■ **DATA ROWS**
— Begin —
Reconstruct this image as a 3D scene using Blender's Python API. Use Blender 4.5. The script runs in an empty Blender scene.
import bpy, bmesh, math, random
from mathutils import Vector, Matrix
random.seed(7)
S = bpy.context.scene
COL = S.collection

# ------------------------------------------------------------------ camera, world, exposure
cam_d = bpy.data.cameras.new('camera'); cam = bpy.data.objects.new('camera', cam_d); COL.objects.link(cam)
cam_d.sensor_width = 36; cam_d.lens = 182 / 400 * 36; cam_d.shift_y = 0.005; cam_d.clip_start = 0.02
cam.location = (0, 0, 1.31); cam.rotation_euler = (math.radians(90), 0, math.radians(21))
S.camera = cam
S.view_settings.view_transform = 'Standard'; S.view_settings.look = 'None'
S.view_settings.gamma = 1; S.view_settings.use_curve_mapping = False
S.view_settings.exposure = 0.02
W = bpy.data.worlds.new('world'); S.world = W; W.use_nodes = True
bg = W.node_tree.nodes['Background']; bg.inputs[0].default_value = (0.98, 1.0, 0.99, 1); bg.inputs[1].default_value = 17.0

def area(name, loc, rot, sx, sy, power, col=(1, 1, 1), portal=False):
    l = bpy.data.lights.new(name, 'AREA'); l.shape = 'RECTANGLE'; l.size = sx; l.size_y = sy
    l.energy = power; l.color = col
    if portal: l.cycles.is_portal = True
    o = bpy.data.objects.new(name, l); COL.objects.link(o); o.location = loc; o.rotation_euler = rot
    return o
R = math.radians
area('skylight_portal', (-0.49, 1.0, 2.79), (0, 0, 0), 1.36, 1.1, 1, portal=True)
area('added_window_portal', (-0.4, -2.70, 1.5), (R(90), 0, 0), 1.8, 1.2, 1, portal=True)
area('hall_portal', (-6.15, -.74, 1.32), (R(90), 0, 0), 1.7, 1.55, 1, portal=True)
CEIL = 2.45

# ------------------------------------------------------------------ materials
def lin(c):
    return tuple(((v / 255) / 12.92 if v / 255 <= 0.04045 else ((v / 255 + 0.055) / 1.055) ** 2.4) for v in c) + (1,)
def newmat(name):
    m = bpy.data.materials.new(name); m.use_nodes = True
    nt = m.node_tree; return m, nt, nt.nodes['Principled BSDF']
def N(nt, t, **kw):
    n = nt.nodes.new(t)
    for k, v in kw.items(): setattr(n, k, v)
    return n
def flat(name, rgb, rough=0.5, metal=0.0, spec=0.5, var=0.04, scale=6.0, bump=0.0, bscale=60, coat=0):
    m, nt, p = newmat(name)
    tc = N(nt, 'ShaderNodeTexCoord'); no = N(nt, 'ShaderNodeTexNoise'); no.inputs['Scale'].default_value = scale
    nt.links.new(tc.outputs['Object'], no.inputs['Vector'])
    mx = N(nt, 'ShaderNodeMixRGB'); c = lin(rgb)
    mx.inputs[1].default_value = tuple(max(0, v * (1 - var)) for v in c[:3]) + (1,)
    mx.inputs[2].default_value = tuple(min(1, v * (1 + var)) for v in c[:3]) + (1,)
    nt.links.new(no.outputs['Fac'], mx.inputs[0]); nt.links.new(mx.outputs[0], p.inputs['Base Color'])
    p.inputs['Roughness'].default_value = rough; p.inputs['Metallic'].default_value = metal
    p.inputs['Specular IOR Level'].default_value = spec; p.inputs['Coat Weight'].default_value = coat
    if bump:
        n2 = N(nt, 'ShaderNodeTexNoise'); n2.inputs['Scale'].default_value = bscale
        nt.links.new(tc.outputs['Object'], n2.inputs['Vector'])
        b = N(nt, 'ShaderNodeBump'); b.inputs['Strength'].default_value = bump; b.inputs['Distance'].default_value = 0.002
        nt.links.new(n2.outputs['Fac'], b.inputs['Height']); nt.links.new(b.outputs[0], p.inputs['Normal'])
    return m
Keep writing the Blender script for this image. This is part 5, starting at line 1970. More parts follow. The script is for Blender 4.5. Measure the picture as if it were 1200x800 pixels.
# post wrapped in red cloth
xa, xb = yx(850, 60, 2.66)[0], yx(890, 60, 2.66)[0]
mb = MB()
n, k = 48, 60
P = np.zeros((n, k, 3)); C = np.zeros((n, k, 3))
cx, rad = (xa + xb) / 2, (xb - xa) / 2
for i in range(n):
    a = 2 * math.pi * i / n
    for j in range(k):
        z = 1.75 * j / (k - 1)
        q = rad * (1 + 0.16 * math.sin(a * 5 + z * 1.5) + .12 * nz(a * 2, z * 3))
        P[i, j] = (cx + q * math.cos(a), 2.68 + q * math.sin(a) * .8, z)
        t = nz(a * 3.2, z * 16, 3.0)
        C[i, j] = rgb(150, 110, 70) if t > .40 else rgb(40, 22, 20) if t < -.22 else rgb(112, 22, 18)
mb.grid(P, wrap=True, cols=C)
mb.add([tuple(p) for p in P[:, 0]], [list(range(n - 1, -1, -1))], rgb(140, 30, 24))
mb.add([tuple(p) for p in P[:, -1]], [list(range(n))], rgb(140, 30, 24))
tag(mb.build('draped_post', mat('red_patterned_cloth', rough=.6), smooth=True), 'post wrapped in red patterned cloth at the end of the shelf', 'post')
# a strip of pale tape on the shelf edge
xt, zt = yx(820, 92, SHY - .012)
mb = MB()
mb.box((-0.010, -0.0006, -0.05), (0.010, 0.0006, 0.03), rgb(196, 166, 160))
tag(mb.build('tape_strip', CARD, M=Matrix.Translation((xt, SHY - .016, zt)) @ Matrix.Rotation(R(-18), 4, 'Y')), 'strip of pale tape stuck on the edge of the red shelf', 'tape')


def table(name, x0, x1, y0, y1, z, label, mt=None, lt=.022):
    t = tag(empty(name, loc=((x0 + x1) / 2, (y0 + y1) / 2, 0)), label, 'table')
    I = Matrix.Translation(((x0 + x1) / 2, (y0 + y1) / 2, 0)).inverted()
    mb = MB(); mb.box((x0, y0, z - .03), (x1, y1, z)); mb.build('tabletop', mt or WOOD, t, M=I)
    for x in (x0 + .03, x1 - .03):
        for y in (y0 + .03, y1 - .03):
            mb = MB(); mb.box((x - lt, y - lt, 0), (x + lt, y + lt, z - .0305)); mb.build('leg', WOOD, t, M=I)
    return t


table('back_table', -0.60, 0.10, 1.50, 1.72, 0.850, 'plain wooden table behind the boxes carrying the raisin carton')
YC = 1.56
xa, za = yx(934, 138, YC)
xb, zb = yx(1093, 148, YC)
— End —
■ **WORK TO COMPLETE**
Exact reproduction is required: output the lines from the start of the entries above through the line with "bg = W.node_tree.nodes['Background'];".

■ **EXERCISE OUTPUT**
Reconstruct this image as a 3D scene using Blender's Python API. Use Blender 4.5. The script runs in an empty Blender scene.
import bpy, bmesh, math, random
from mathutils import Vector, Matrix
random.seed(7)
S = bpy.context.scene
COL = S.collection

# ------------------------------------------------------------------ camera, world, exposure
cam_d = bpy.data.cameras.new('camera'); cam = bpy.data.objects.new('camera', cam_d); COL.objects.link(cam)
cam_d.sensor_width = 36; cam_d.lens = 182 / 400 * 36; cam_d.shift_y = 0.005; cam_d.clip_start = 0.02
cam.location = (0, 0, 1.31); cam.rotation_euler = (math.radians(90), 0, math.radians(21))
S.camera = cam
S.view_settings.view_transform = 'Standard'; S.view_settings.look = 'None'
S.view_settings.gamma = 1; S.view_settings.use_curve_mapping = False
S.view_settings.exposure = 0.02
W = bpy.data.worlds.new('world'); S.world = W; W.use_nodes = True
bg = W.node_tree.nodes['Background']; bg.inputs[0].default_value = (0.98, 1.0, 0.99, 1); bg.inputs[1].default_value = 17.0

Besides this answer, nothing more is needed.